Spring is a soft drug with an expiration date that's always too close. It’s May 22. In other words: there’s barely a month left before summer turns everyone into an emotional mess sweating it out on trains without AC. After that comes September, people “getting back into shape, vomit-colored sweaters, and that immense national depression scented with leek soup. Leek soup being probably the closest thing humanity has ever invented to having sex with Gérard Larche, France's ultimate unsexy politician. So we have to live in the moment.
And living right now starts precisely with a pair of Patricia Blanchet. Because honestly, look at the Sunny Day. Look at the A-Ha. Look at the Nobakav. These aren’t shoes. They are blessings. Objects crafted to trigger high expectations, good decisions, and nights that end very, very late. The Sunny Day makes you want to to break up with someone via text from a terrace in Naples. The A-Ha looks like a woman who knows perfectly well she has a terrible idea in mind and and who still strides toward her sultry destiny. Nobakav is what happens when glamour suddenly decides to drink Spritzes with chaos.
The problem today is that everything pushes people to become dull. Productive. Optimized. Hydrated. A bunch of boring robots capable of talking for forty minutes about their REM sleep or their air fryer. No one wants to burn out anymore. No one wants to seduce anymore. People want to "manage their energy." What a sinister phrase. It sounds like advice given right before euthanasia. Meanwhile, spring wants the exact opposite. Spring wants useless flirting. Texts sent at 1:14 AM that you’ll slightly regret. Bodies starting to exist again. People kissing forever. Terraces full of catastrophically delicious decisions.

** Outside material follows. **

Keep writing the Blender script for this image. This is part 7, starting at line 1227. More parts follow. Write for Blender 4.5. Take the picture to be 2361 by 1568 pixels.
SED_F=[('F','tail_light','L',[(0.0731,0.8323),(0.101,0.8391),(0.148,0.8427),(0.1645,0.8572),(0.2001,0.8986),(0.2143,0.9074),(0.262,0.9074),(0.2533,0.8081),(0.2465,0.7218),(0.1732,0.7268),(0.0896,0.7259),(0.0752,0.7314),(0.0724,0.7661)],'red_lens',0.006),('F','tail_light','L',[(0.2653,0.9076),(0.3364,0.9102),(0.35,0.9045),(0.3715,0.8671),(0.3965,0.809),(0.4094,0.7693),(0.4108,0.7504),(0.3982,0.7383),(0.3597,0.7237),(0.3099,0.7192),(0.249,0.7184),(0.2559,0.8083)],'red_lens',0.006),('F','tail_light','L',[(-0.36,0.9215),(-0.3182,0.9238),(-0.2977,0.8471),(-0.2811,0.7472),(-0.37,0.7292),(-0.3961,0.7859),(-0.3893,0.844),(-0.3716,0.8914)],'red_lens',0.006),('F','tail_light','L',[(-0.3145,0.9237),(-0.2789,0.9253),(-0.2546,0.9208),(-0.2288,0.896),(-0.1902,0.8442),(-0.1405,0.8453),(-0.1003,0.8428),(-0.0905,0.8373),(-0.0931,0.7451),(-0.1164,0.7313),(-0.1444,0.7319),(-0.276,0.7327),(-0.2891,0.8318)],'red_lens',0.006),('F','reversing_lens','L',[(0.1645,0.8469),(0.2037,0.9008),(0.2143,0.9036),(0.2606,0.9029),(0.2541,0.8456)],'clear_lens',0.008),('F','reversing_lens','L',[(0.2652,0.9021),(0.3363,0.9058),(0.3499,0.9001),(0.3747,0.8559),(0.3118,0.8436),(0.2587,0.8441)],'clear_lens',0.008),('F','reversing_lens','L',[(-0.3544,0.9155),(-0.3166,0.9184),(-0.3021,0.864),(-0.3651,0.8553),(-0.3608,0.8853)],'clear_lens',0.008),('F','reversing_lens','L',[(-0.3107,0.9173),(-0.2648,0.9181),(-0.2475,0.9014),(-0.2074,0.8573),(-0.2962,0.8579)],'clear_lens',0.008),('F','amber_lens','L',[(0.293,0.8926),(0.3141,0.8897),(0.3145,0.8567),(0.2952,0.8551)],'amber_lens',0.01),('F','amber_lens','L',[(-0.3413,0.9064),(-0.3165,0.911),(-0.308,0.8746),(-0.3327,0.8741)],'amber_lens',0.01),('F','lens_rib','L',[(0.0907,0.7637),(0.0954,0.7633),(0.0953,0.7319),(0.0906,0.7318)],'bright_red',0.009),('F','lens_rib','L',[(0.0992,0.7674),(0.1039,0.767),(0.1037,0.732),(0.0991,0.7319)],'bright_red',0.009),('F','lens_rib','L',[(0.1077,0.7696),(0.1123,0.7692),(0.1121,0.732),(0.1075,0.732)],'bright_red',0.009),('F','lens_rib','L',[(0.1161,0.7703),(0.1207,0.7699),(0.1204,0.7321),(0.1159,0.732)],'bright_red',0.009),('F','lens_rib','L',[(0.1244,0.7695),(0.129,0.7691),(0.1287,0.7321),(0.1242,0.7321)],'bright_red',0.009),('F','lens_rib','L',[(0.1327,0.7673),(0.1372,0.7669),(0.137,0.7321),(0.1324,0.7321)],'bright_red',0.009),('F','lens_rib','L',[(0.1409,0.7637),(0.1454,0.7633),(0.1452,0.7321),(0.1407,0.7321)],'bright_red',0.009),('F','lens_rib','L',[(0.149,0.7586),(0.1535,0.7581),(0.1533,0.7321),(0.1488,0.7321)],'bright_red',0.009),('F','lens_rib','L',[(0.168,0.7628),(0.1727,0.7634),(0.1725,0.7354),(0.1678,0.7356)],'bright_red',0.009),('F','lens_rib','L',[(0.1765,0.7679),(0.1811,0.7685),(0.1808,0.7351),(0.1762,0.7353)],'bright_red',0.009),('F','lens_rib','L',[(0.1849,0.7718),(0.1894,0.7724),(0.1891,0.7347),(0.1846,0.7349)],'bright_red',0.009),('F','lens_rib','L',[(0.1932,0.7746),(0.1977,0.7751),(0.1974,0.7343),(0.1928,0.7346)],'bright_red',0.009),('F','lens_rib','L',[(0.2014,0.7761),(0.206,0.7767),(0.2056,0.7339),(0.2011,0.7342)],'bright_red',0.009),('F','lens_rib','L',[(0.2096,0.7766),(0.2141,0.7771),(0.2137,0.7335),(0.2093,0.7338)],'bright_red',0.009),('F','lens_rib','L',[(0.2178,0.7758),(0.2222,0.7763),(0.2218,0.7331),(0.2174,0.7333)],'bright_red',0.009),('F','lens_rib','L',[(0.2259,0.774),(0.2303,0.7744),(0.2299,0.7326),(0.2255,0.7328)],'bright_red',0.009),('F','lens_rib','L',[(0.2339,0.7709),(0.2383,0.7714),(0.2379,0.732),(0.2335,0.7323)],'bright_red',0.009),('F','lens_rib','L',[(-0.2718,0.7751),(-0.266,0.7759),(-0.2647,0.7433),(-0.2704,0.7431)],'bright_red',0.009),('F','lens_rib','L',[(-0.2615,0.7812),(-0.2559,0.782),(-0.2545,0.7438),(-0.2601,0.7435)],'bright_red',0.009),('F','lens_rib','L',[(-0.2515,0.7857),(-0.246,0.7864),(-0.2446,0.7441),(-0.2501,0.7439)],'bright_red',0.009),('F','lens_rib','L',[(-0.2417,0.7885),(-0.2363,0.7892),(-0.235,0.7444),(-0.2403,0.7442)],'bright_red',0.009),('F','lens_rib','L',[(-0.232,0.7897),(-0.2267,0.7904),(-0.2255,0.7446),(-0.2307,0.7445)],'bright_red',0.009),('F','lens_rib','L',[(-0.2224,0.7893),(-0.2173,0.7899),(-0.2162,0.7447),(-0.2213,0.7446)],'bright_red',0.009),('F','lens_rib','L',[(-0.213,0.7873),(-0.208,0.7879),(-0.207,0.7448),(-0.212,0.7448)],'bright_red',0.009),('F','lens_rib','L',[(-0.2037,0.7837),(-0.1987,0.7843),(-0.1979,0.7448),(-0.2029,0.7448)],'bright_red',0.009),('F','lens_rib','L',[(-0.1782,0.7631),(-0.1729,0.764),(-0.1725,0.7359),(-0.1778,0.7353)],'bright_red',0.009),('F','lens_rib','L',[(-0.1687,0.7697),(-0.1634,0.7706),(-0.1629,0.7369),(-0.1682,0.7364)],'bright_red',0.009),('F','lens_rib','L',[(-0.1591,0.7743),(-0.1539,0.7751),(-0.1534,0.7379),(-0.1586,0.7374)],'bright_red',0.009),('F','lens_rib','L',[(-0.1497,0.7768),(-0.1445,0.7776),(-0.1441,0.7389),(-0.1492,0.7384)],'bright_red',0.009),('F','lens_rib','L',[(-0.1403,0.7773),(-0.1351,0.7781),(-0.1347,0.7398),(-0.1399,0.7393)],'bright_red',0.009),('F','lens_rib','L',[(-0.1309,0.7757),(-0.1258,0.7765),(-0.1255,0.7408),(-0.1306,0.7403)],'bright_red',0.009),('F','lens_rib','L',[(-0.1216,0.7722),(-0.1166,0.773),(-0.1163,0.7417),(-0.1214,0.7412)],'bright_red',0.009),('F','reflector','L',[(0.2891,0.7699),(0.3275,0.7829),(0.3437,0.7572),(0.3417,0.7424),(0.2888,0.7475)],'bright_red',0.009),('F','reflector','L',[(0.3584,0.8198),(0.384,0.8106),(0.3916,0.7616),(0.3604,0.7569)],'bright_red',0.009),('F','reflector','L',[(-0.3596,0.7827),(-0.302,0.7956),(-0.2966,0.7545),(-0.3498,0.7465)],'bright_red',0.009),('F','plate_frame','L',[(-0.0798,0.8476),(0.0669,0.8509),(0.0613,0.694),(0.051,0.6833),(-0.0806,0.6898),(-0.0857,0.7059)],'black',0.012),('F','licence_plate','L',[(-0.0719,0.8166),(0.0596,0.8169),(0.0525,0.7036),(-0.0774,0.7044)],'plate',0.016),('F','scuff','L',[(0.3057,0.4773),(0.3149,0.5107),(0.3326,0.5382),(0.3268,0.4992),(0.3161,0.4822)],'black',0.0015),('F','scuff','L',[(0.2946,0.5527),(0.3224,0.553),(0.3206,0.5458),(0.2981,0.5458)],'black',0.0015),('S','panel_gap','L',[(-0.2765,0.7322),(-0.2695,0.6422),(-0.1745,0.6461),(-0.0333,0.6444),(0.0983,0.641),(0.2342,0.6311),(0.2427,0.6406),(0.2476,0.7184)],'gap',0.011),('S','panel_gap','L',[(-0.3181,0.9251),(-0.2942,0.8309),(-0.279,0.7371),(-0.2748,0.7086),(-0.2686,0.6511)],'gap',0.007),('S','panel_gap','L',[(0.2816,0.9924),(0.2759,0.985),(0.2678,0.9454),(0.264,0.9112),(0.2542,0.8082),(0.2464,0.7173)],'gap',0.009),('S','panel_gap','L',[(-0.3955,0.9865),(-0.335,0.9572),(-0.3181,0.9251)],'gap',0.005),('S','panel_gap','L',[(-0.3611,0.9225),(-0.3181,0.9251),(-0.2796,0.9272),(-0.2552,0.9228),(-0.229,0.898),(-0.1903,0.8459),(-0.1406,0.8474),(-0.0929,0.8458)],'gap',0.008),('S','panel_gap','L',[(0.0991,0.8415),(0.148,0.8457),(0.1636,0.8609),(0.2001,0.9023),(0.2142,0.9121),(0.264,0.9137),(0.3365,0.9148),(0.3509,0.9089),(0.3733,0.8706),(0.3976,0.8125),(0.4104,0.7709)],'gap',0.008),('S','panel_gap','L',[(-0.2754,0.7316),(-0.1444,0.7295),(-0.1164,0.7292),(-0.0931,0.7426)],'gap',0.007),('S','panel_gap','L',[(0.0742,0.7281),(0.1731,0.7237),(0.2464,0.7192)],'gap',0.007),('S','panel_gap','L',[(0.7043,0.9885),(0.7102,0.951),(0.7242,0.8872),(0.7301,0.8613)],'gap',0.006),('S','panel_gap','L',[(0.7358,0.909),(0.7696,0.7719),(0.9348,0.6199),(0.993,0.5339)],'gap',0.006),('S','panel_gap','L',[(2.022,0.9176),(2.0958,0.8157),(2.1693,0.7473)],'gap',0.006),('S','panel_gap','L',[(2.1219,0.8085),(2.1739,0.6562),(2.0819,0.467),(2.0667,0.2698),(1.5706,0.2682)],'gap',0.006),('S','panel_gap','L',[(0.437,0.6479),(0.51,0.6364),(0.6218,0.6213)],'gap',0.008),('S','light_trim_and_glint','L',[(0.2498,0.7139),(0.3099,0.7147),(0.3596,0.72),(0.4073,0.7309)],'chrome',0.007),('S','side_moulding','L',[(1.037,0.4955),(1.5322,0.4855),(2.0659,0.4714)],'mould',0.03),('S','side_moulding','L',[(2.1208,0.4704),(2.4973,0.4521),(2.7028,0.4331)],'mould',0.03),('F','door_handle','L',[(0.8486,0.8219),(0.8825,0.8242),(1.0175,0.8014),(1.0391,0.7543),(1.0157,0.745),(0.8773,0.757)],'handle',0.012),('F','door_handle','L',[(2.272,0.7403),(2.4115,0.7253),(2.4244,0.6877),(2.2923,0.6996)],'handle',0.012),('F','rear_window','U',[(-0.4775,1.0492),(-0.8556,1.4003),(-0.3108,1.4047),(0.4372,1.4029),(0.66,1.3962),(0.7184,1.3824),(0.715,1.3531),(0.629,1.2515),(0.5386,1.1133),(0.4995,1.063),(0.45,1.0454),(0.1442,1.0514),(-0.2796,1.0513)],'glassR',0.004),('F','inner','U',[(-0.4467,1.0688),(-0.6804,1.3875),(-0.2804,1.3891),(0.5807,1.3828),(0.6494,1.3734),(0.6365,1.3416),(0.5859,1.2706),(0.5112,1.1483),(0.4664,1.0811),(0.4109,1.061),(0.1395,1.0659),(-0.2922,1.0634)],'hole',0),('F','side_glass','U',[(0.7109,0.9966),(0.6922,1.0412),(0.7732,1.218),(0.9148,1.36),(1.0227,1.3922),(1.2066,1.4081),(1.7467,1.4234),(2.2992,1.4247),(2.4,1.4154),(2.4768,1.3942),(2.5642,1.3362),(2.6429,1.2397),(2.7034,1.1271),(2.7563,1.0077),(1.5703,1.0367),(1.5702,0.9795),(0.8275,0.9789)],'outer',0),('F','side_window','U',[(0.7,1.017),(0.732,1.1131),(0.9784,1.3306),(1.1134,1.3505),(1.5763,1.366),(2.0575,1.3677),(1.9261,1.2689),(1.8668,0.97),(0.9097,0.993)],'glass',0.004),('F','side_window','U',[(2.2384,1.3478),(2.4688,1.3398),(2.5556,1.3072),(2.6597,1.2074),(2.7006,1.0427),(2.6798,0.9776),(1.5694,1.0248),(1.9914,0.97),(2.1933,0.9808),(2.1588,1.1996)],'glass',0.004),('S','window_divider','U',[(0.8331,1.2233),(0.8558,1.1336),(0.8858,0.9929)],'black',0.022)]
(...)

Spring is the last season where human beings still believe they can become Batman before ending up in beige cargo shorts comparing heat pump quotes. And that’s where I come in. Because let’s be honest: you don’t conquer your life by looking like a LinkedIn tutorial. You need to be, yourself, a whirlwind of sensuality. You need leather. Patent leather. A Patricia Blanchet is not a shoe. It’s a weapon of mass distraction with a reasonable heel. Which you are not. Reason is for monks, or for those who need to go to rehab. Let’s be clear. I say this with total ease because personally, I think I need an eternal rehab, considering how utterly unsuited I feel for this world. Parenthesis closed.
In a month, summer will start to dry everything up. Desires. Brains. Conversations. People will post their pathetic stories with glasses of rosé by pools full of pee. Then autumn will come, with its sad vegetables full of vitamins and hope for a brighter tomorrow. So, my dear sisters, go out, live, dance, scream, bite, rise up, protest, gather love, art, passion, energy, kisses, and hugs. Never get enough of whatever makes you feel good. Embrace it all, and now, turn off the internet, because you already know everything you need to know.